Thoughtful, no answer, not sure of your opinion, I am thinking.
-ndp - swampy

Anonymous said...

This is an observation about the specificity of your situation, but embedded in it is an observation about how this whole debate is enormously complex:

I'm wondering how the questions/dilemma might be different for you depending on the quality of the job you must consider returning to: what if the school you had left was Macalester--a Macalester-level school but still with the 2 1/2 hour commute? In other words: isn't the issue for many women (or workers in general) not only about work vs. child-rearing, but about a specific JOB vs. rearing one's specific children?

giddings said...

Hi Anon--
Yes, I suppose what you're saying is true and I think that that is why Belkin's article seemed so compelling at the time. Those Harvard and Princeton educated women giving it up to stay at home, completely?

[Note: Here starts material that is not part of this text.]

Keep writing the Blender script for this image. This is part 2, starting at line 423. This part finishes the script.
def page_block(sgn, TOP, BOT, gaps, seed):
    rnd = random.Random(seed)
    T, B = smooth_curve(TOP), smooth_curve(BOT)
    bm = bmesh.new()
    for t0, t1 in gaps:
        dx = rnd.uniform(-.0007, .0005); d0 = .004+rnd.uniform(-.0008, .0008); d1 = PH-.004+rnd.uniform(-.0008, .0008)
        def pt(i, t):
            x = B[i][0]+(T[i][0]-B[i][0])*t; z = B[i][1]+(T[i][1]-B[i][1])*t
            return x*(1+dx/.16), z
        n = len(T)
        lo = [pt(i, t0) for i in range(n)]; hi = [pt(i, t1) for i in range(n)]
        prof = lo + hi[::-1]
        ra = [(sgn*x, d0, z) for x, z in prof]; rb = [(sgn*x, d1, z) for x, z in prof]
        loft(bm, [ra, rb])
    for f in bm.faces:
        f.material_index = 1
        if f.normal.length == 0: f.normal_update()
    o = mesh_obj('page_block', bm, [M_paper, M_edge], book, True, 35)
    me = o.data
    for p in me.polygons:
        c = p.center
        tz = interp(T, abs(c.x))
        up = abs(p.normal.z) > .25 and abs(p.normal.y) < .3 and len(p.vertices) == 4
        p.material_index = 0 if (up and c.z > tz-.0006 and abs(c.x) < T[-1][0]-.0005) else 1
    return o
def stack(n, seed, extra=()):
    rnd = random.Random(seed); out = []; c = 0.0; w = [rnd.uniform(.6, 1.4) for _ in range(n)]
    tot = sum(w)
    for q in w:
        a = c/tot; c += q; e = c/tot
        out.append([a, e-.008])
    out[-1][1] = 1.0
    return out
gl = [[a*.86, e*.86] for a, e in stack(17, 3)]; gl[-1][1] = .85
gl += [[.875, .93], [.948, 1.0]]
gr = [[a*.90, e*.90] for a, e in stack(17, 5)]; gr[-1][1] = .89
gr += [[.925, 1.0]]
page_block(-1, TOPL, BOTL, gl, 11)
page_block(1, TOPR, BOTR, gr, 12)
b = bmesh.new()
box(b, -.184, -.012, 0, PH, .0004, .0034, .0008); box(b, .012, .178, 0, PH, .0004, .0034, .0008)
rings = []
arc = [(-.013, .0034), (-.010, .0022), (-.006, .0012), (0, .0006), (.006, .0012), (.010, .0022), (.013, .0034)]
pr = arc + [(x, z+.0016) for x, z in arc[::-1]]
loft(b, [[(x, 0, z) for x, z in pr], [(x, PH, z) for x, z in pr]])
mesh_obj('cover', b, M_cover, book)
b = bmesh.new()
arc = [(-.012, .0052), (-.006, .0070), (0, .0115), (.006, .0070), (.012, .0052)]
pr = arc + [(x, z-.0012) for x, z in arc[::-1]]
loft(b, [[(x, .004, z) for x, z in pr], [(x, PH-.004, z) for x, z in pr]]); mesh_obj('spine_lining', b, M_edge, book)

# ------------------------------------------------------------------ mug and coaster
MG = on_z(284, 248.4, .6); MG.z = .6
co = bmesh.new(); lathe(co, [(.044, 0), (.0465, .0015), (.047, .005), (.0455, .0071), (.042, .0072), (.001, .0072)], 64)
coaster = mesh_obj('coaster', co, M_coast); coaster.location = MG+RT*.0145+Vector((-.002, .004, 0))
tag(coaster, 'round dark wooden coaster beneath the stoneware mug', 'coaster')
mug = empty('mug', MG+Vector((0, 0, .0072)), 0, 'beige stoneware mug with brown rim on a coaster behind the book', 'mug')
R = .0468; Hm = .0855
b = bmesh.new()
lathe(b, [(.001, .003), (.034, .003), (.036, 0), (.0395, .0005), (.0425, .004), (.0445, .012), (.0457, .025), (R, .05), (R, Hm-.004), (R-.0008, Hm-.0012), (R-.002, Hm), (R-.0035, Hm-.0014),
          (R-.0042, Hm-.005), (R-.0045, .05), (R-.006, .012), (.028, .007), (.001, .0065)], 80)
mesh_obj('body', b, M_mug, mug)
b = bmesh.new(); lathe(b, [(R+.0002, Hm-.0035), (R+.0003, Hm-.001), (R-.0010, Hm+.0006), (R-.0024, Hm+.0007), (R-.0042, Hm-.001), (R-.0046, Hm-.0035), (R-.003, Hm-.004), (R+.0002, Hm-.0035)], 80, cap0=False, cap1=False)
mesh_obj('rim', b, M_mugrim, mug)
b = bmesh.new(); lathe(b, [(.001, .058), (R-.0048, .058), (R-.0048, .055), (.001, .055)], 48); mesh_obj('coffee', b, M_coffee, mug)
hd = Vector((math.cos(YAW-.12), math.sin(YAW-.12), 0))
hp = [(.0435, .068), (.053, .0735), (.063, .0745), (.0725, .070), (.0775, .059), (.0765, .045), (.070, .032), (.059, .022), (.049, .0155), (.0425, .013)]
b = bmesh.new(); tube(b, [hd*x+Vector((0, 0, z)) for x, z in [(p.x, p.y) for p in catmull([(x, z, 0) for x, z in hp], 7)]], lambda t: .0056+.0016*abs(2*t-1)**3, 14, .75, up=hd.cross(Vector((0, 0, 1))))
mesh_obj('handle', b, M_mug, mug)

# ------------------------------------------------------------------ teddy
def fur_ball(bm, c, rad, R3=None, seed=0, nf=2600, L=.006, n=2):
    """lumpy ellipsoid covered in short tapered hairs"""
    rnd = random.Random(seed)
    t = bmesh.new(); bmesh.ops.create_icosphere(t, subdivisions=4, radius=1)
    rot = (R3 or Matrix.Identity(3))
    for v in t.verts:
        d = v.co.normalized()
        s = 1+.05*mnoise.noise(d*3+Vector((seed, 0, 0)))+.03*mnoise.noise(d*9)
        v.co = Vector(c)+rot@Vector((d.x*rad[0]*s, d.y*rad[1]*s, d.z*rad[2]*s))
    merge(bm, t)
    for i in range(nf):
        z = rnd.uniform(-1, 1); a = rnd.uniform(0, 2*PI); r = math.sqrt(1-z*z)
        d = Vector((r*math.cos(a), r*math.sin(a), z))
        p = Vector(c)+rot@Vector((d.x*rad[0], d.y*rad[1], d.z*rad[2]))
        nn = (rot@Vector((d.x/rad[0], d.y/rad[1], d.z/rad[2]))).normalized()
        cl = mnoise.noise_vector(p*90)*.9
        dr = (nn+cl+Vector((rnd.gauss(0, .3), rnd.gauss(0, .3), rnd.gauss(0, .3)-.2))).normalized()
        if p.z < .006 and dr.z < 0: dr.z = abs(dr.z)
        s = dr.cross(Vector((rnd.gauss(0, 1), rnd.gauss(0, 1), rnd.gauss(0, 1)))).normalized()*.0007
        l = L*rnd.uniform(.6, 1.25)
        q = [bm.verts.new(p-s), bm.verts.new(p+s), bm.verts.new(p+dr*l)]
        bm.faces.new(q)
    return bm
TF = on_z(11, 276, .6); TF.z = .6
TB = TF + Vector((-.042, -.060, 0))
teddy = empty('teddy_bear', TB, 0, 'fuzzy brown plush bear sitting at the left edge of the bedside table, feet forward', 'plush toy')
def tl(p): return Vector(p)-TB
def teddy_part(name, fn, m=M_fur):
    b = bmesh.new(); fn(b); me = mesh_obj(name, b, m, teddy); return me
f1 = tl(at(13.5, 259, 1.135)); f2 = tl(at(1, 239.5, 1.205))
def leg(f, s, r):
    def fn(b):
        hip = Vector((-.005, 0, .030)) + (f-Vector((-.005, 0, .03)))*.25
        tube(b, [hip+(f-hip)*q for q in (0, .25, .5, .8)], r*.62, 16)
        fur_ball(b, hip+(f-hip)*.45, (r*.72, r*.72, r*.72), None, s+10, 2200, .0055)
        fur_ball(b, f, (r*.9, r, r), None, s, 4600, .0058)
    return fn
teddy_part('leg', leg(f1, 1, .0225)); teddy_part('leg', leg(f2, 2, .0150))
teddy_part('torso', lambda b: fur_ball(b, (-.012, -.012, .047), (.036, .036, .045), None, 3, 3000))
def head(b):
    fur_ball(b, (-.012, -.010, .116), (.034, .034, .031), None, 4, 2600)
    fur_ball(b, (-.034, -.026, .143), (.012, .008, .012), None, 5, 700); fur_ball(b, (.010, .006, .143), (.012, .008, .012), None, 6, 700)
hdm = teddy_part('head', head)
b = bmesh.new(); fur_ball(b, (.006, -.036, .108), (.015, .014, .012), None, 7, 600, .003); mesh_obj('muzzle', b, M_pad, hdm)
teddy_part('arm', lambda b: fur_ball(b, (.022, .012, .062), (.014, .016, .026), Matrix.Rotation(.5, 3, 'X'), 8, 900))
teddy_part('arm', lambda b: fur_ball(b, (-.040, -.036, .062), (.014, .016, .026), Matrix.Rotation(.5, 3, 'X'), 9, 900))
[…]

I also recognize that my issue has more to do with the commute than the kids. If I was tenured at Mac, I wouldn't be thinking about quitting, regardless of Big or Seven (although I'm sure I'd have a similar glut in publications).

Furthermore, yeah, I do think it has a lot to do with to what job you return, and for most women with any significant time spent out of the labor market (i.e. a year or more completely detached) the return (or "onramp") is quite difficult.

I was thinking of my own six word biography (see this week's New Yorker): School, Ph.D., job, tenure, baby, barista.